---- Stored records
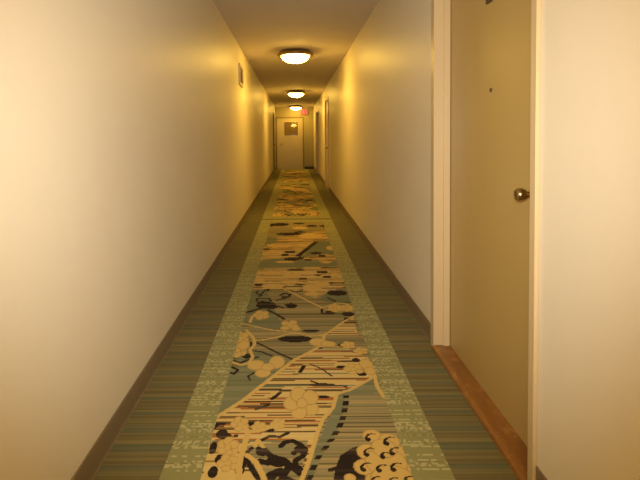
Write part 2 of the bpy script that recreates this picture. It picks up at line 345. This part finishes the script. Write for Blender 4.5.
(1,3,-0.265,1.789,0.021,0.029),(1,3,-0.242,1.769,0.021,0.028),(1,3,-0.263,1.755,0.014,0.019),(1,3,-0.212,1.882,0.018,0.024),(1,3,-0.236,1.871,0.018,0.023),
(1,3,-0.256,1.898,0.018,0.024),(1,3,-0.244,1.928,0.019,0.025),(1,3,-0.217,1.917,0.019,0.024),(1,3,-0.233,1.899,0.013,0.017),(1,3,-0.136,1.865,0.014,0.019),
(1,3,-0.155,1.856,0.014,0.018),(1,3,-0.17,1.878,0.015,0.019),(1,3,-0.16,1.9,0.015,0.019),(1,3,-0.139,1.892,0.015,0.019),(1,3,-0.152,1.878,0.01,0.013),
(1,3,-0.059,1.884,0.015,0.019),(1,3,-0.079,1.875,0.014,0.019),(1,3,-0.093,1.897,0.015,0.019),(1,3,-0.081,1.92,0.015,0.02),(1,3,-0.06,1.912,0.015,0.019),
(1,3,-0.074,1.897,0.01,0.013),(1,3,-0.228,1.65,0.019,0.022),(1,3,-0.253,1.64,0.019,0.022),(1,3,-0.274,1.665,0.019,0.022),(1,3,-0.262,1.692,0.02,0.023),
(1,3,-0.233,1.683,0.02,0.023),(1,3,-0.25,1.666,0.014,0.016),(2,3,0.0111,[(-0.194,1.846),(-0.201,1.754),(-0.208,1.681),(-0.201,1.562)]),
(2,3,0.0106,[(-0.185,1.708),(-0.148,1.67),(-0.121,1.609),(-0.096,1.533)]),(2,3,0.0102,[(-0.233,1.899),(-0.186,1.846),(-0.138,1.858),(-0.066,1.897)]),
(2,3,0.0079,[(-0.159,1.759),(-0.15,1.795),(-0.127,1.753)]),(1,3,0.303,1.815,0.039,0.043),(1,3,0.364,1.784,0.043,0.047),(1,3,0.272,1.721,0.044,0.046),
(1,3,0.333,1.704,0.036,0.038),(1,3,0.396,1.72,0.032,0.034),(1,3,0.248,1.641,0.042,0.042),(1,3,0.316,1.635,0.039,0.039),(1,3,0.38,1.634,0.039,0.039),
(1,3,0.276,1.576,0.038,0.037),(1,3,0.337,1.566,0.038,0.036),(1,3,0.398,1.575,0.034,0.032),(1,3,0.187,1.587,0.021,0.021),(1,3,0.216,1.544,0.029,0.027),
(1,3,0.329,1.666,0.077,0.083),(1,3,0.337,1.566,0.083,0.084),(1,3,0.337,1.743,0.05,0.056),
(2,4,0.0032,[(0.277,1.794),(0.279,1.81),(0.288,1.823),(0.302,1.83),(0.316,1.827)]),(2,4,0.0052,[(0.277,1.794),(0.279,1.81),(0.288,1.823)]),(1,4,0.284,1.794,0.011,0.013),
(2,4,0.0032,[(0.344,1.768),(0.346,1.785),(0.357,1.8),(0.373,1.808),(0.388,1.805)]),(2,4,0.0051,[(0.344,1.768),(0.346,1.785),(0.357,1.8)]),(1,4,0.352,1.769,0.011,0.013),
(2,4,0.003,[(0.257,1.706),(0.258,1.722),(0.268,1.736),(0.283,1.743),(0.298,1.74)]),(2,4,0.0049,[(0.257,1.706),(0.258,1.722),(0.268,1.736)]),(1,4,0.264,1.706,0.01,0.012),
(2,4,0.003,[(0.316,1.691),(0.318,1.703),(0.326,1.713),(0.337,1.718),(0.348,1.716)]),(2,4,0.0049,[(0.316,1.691),(0.318,1.703),(0.326,1.713)]),(1,4,0.322,1.692,0.01,0.012),
(2,4,0.003,[(0.355,1.712),(0.357,1.726),(0.366,1.738),(0.38,1.744),(0.393,1.742)]),(2,4,0.0049,[(0.355,1.712),(0.357,1.726),(0.366,1.738)]),(1,4,0.361,1.712,0.011,0.012),
(2,4,0.0029,[(0.234,1.627),(0.235,1.642),(0.245,1.655),(0.259,1.661),(0.273,1.658)]),(2,4,0.0047,[(0.234,1.627),(0.235,1.642),(0.245,1.655)]),
(1,4,0.241,1.627,0.01,0.011),(2,4,0.0029,[(0.29,1.622),(0.291,1.635),(0.3,1.646),(0.312,1.652),(0.325,1.649)]),(2,4,0.0047,[(0.29,1.622),(0.291,1.635),(0.3,1.646)]),
(1,4,0.296,1.623,0.01,0.011),(2,4,0.0029,[(0.341,1.626),(0.343,1.641),(0.354,1.654),(0.368,1.66),(0.382,1.657)]),(2,4,0.0047,[(0.341,1.626),(0.343,1.641),(0.354,1.654)]),
(1,4,0.348,1.626,0.01,0.011),(2,4,0.0028,[(0.262,1.565),(0.263,1.577),(0.271,1.587),(0.284,1.592),(0.295,1.59)]),(2,4,0.0045,[(0.262,1.565),(0.263,1.577),(0.271,1.587)]),
(1,4,0.268,1.565,0.01,0.01),(2,4,0.0028,[(0.32,1.559),(0.321,1.571),(0.33,1.582),(0.342,1.587),(0.354,1.585)]),(2,4,0.0045,[(0.32,1.559),(0.321,1.571),(0.33,1.582)]),
(1,4,0.326,1.56,0.01,0.01),(2,4,0.0028,[(0.376,1.569),(0.378,1.58),(0.386,1.589),(0.396,1.593),(0.406,1.591)]),(2,4,0.0045,[(0.376,1.569),(0.378,1.58),(0.386,1.589)]),
(1,4,0.381,1.57,0.01,0.01),(1,3,-0.176,3.718,0.097,0.051),(1,3,-0.039,3.82,0.083,0.054),(1,3,0.137,3.66,0.079,0.099),(1,3,0.223,3.76,0.065,0.078),
(1,3,0.131,3.517,0.061,0.046),(1,3,0.076,6.157,0.106,0.07),(1,3,0.191,5.641,0.146,0.14),(1,3,-0.16,5.122,0.133,0.077),(1,3,-0.236,4.85,0.063,0.069),
(1,3,0.096,5.162,0.067,0.074),(1,3,-0.092,4.449,0.097,0.044),(1,3,0.386,5.01,0.043,0.092),(1,3,0.302,4.437,0.058,0.044),(1,3,-0.218,4.084,0.106,0.062),
(1,3,-0.023,4.018,0.087,0.06),(1,3,0.16,4.233,0.092,0.04),(1,3,-0.292,3.881,0.051,0.056),(1,3,0.351,4.008,0.052,0.059),(1,3,0.419,3.836,0.042,0.041),
(1,3,0.093,3.79,0.082,0.027),
]

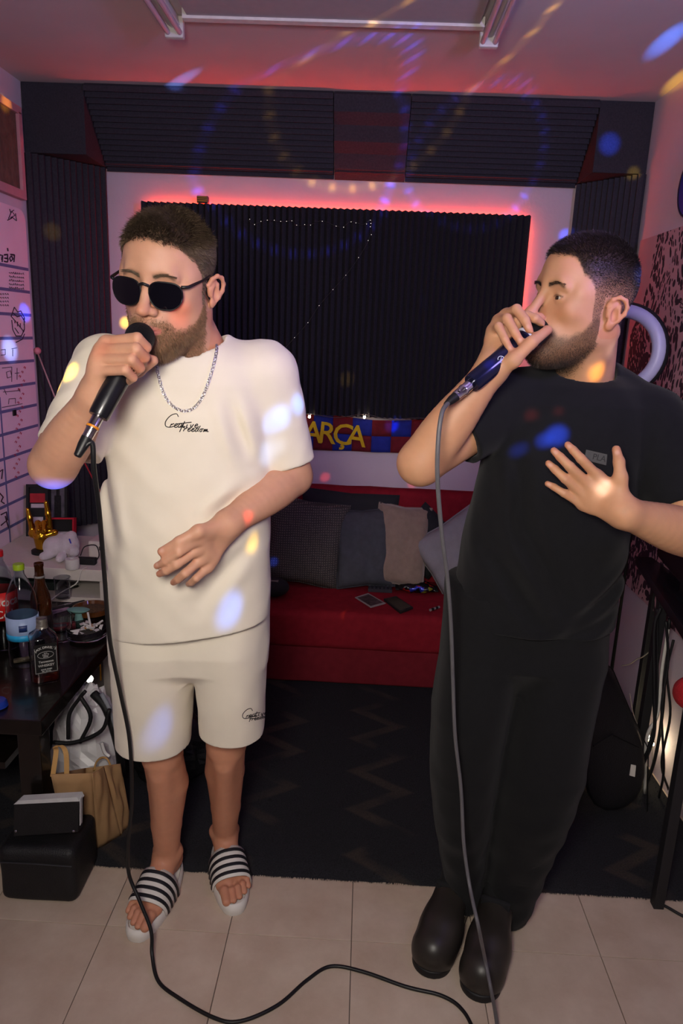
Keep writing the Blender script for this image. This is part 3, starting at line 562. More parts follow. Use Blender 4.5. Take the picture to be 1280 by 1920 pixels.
def framed(name, x0, y0p, x1, y1p, Y, label, cat, edge_m, face, lean=0.06, th=0.012, bw=0.012):
    tl, tr, br_, bl = [Vector(P(a, b, Y + (lean if b == y0p else 0))) for a, b in ((x0, y0p), (x1, y0p), (x1, y1p), (x0, y1p))]
    R = (tr - tl).normalized(); U = (tl - bl); h = U.length; U.normalize(); W = (tr - tl).length; N = R.cross(U); t = thing(name, bl, label, cat)
    f = lambda u, v, d=0.0: bl + R * u + U * v + N * d
    build('backing', MB().prism([f(0, 0), f(W, 0), f(W, h), f(0, h)], N * -0.004, N * 0.004), M_black, t)
    for a, b, c, d in ((0, 0, W, bw), (0, h - bw, W, h), (0, bw, bw, h - bw), (W - bw, bw, W, h - bw)): build('frame_bar', MB().prism([f(a, b), f(c, b), f(c, d), f(a, d)], N * 0.004, N * th), edge_m, t)
    for (a, b, c, d, m) in face: build('print_patch', MB().prism([f(W * a, h * b), f(W * c, h * b), f(W * c, h * d), f(W * a, h * d)], N * 0.0042, N * 0.0056), m, t)
    return t
M_prred = mat('print_red', '#a3202a', 0.6, var=0.2); M_prwh = mat('print_white', '#b8b0b4', 0.6, var=0.1); M_prgr = mat('print_grey', '#55525a', 0.6, var=0.4, scale=30)
framed('framed_print', 51, 908, 92, 1030, 2.93, 'black framed print with red and white heading behind the golden hand', 'picture', M_black, [(.15, .72, .9, .86, M_prred), (.2, .64, .85, .70, M_prwh), (.3, .40, .75, .50, M_prwh), (.3, .28, .6, .32, M_prgr)])
framed('framed_photograph', 92, 900, 128, 1012, 2.96, 'black framed photograph of a dark figure leaning beside the red-bordered box', 'picture', M_black, [(.08, .28, .92, .94, M_prgr), (.30, .30, .66, .74, M_black), (.40, .72, .58, .86, M_black), (.10, .30, .24, .5, M_prwh)])
framed('display_box', 95, 970, 144, 1040, 2.86, 'dark box with a bright red border behind the white plush toy', 'box', mat('bright_red_edge', '#b8142c', 0.5), [(.2, .5, .7, .62, M_prwh), (.1, .1, .9, .4, M_prgr)], 0.03, 0.03, 0.007)

PLUSH = thing('plush_toy', P(120, 1045, 2.66), 'white plush toy with a blue mark, lying on the white cubby shelf', 'toy')
rl = thing('paper_roll', (-1.075, 2.60, 0.6), 'small white roll standing at the front of the cubby shelf', 'roll'); o_ = Vector(PZ(136, 1066, 0.601)); rl.location = o_
build('roll', MB().lathe([(0.024, 0.0), (0.026, 0.004), (0.026, 0.036), (0.024, 0.040), (0.010, 0.040), (0.010, 0.030)], o_, 20), mat('white_paper', '#cfc8c6', 0.8, bump=0.2), rl, smooth=True, angle=40)
ad = thing('power_adapter', PZ(165, 1058, 0.6), 'black power adapter with a looped lead on the cubby shelf', 'adapter'); o_ = Vector(PZ(164, 1058, 0.6))
build('body', MB().box((o_.x - 0.038, o_.y - 0.014, 0.601), (o_.x + 0.034, o_.y + 0.014, 0.627), bev=0.004), M_black, ad); build('lead', MB().tube(smooth_path([(o_.x - 0.03, o_.y + 0.01, 0.63), (o_.x - 0.02, o_.y + 0.03, 0.66), (o_.x + 0.02, o_.y + 0.04, 0.665), (o_.x + 0.035, o_.y + 0.03, 0.63), (o_.x + 0.034, o_.y, 0.615)], 5), 0.0022, 6), M_black, ad, smooth=True)
dv = thing('white_device', PZ(190, 1040, 0.6), 'white boxy device with a dark slot on the right end of the cubby shelf', 'device'); o_ = Vector(PZ(192, 1042, 0.6))
build('body', MB().box((o_.x - 0.045, o_.y - 0.03, 0.601), (o_.x + 0.03, o_.y + 0.09, 0.668), bev=0.008), M_cub, dv); build('slot', MB().box((o_.x - 0.0, o_.y - 0.032, 0.632), (o_.x + 0.026, o_.y - 0.029, 0.648)), M_black, dv)
tag(build('white_lead', MB().tube(smooth_path([(-1.02, 2.56, 0.603), (-1.03, 2.53, 0.600), (-1.05, 2.525, 0.55), (-1.10, 2.50, 0.52), (-1.12, 2.43, 0.506)], 6), 0.0022, 6), M_white, smooth=True), 'thin white lead hanging from the cubby shelf to the dark table', 'cable')

# ball-tipped rod with a red cord in the left corner
rd = thing('ball_tipped_rod', P(70, 658, 3.19), 'thin pale rod with a pink ball tip and red cord by the corner foam', 'rod')
build('ball', MB().ball(P(70, 658, 3.19), 0.016, 10), mat('pink_rubber', '#c07880', 0.5), rd, smooth=True)
build('rod', MB().tube([P(70, 660, 3.19), P(103, 745, 3.12), P(150, 850, 3.05)], 0.0035, 6), mat('pale_rod', '#b89a94', 0.5), rd, smooth=True)
build('cord', MB().tube(smooth_path([P(150, 850, 3.05), P(165, 880, 3.04), P(182, 912, 3.03), P(203, 945, 3.03), P(225, 980, 3.03), P(230, 1090, 2.98)], 4), 0.003, 6), mat('red_cord', '#b02028', 0.6), rd, smooth=True)

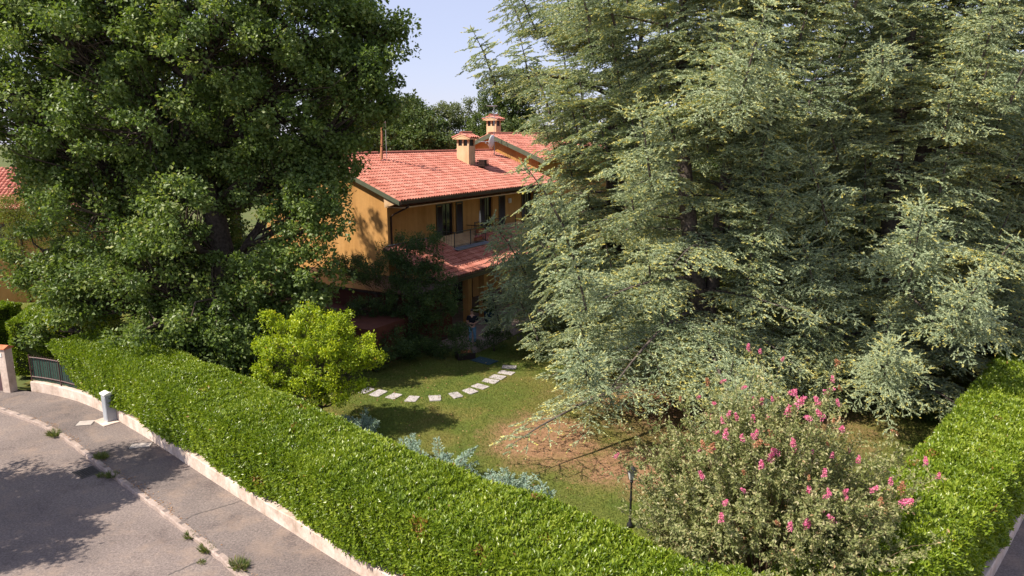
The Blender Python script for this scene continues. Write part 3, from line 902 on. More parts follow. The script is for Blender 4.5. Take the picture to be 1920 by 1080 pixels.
# terracotta window boxes with flowers on the balcony rail
for i, (a, z) in enumerate(((7.0, 4.30), (7.25, 4.78))):
    t_ = thing('planter', ('lower' if i == 0 else 'upper') + ' terracotta balcony planter with small flowers', 'planter', tuple(hw(a, .25, z - .28)), HROT, 'balcony planters')
    bx = MB(); bx.box(-.32, .32, -.1, .1, 0, .2); bx.box(-.34, .34, -.12, .12, .2, .23); bx.build('pot', M['terra'], t_, bevel=.008)
    n = 160
    p = np.stack([(rng.random(n) - .5) * .62, (rng.random(n) - .5) * .2, .22 + rng.random(n) * .12], 1)
    quads_obj('foliage', kites(p, rnd_dir(n), rnd_dir(n), np.full(n, .06), np.full(n, .05)), rng.random(n), M['pink'] if i == 0 else M['lemon'], t_)
# pole of the folded parasol on the balcony
t_ = thing('parasol', 'thin white folded parasol pole standing on the balcony', 'parasol', tuple(hw(8.1, -.3, 3.95)), HROT)
MB().tube([(0, 0, 0), (0, 0, 1.75)], .022, 8).build('pole', M['white'], t_)
MB().lathe([(.03, 1.0), (.07, 1.1), (.05, 1.5), (.015, 1.72)], n=10).build('canopy', M['white'], t_)
MB().lathe([(.2, 0), (.2, .06), (.05, .1)], n=14).build('base', M['grate'], t_)

# aerials and dish standing on the roof
def aerial(a, b, z, h, label, big=True):
    t_ = thing('television_aerial', label, 'aerial', tuple(hw(a, b, z)), HROT)
    MB().tube([(0, 0, -.15), (0, 0, h)], .022, 6).build('mast', M['galv'], t_)
    e = MB()
    if big:
        for zz, L_, rot in ((h - .1, 1.3, .3), (h - .45, 1.2, -.5), (h - .8, .9, .3)):
            ca, sa = math.cos(rot), math.sin(rot)
            e.tube([(-ca * L_ * .4, -sa * L_ * .4, zz), (ca * L_ * .7, sa * L_ * .7, zz)], .022, 4)
            for q in range(9):
                s_ = -L_ * .38 + q * L_ * 1.05 / 8; hl = .32 - .015 * q
                e.tube([(ca * s_ + sa * hl, sa * s_ - ca * hl, zz + .01), (ca * s_ - sa * hl, sa * s_ + ca * hl, zz + .01)], .012, 4)
    else:
        for zz, L_ in ((h - .05, .9), (h - .9, 2.0), (h * .28, 2.6)):
            e = MB()
            e.tube([(-L_ * .7, .2, zz), (L_ * .3, -.1, zz + .02)], .022, 4)
            for q in range(5):
                s_ = -L_ * .6 + q * L_ * .2
                e.tube([(s_, -.1, zz), (s_, .35, zz)], .006, 4)
            if zz > h * .5: e.build('antenna', M['galv'], t_)
    e.build('antenna', M['galv'], t_)
    return t_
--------
Stated task:
Above is a listing; print exactly its lines from the one with "Keep writing the" through the one with "framed('display_box', 95, 970, 144, 1040, 2.86, 'dark", and no other lines.

Written answer:
Keep writing the Blender script for this image. This is part 3, starting at line 562. More parts follow. Use Blender 4.5. Take the picture to be 1280 by 1920 pixels.
def framed(name, x0, y0p, x1, y1p, Y, label, cat, edge_m, face, lean=0.06, th=0.012, bw=0.012):
    tl, tr, br_, bl = [Vector(P(a, b, Y + (lean if b == y0p else 0))) for a, b in ((x0, y0p), (x1, y0p), (x1, y1p), (x0, y1p))]
    R = (tr - tl).normalized(); U = (tl - bl); h = U.length; U.normalize(); W = (tr - tl).length; N = R.cross(U); t = thing(name, bl, label, cat)
    f = lambda u, v, d=0.0: bl + R * u + U * v + N * d
    build('backing', MB().prism([f(0, 0), f(W, 0), f(W, h), f(0, h)], N * -0.004, N * 0.004), M_black, t)
    for a, b, c, d in ((0, 0, W, bw), (0, h - bw, W, h), (0, bw, bw, h - bw), (W - bw, bw, W, h - bw)): build('frame_bar', MB().prism([f(a, b), f(c, b), f(c, d), f(a, d)], N * 0.004, N * th), edge_m, t)
    for (a, b, c, d, m) in face: build('print_patch', MB().prism([f(W * a, h * b), f(W * c, h * b), f(W * c, h * d), f(W * a, h * d)], N * 0.0042, N * 0.0056), m, t)
    return t
M_prred = mat('print_red', '#a3202a', 0.6, var=0.2); M_prwh = mat('print_white', '#b8b0b4', 0.6, var=0.1); M_prgr = mat('print_grey', '#55525a', 0.6, var=0.4, scale=30)
framed('framed_print', 51, 908, 92, 1030, 2.93, 'black framed print with red and white heading behind the golden hand', 'picture', M_black, [(.15, .72, .9, .86, M_prred), (.2, .64, .85, .70, M_prwh), (.3, .40, .75, .50, M_prwh), (.3, .28, .6, .32, M_prgr)])
framed('framed_photograph', 92, 900, 128, 1012, 2.96, 'black framed photograph of a dark figure leaning beside the red-bordered box', 'picture', M_black, [(.08, .28, .92, .94, M_prgr), (.30, .30, .66, .74, M_black), (.40, .72, .58, .86, M_black), (.10, .30, .24, .5, M_prwh)])
framed('display_box', 95, 970, 144, 1040, 2.86, 'dark box with a bright red border behind the white plush toy', 'box', mat('bright_red_edge', '#b8142c', 0.5), [(.2, .5, .7, .62, M_prwh), (.1, .1, .9, .4, M_prgr)], 0.03, 0.03, 0.007)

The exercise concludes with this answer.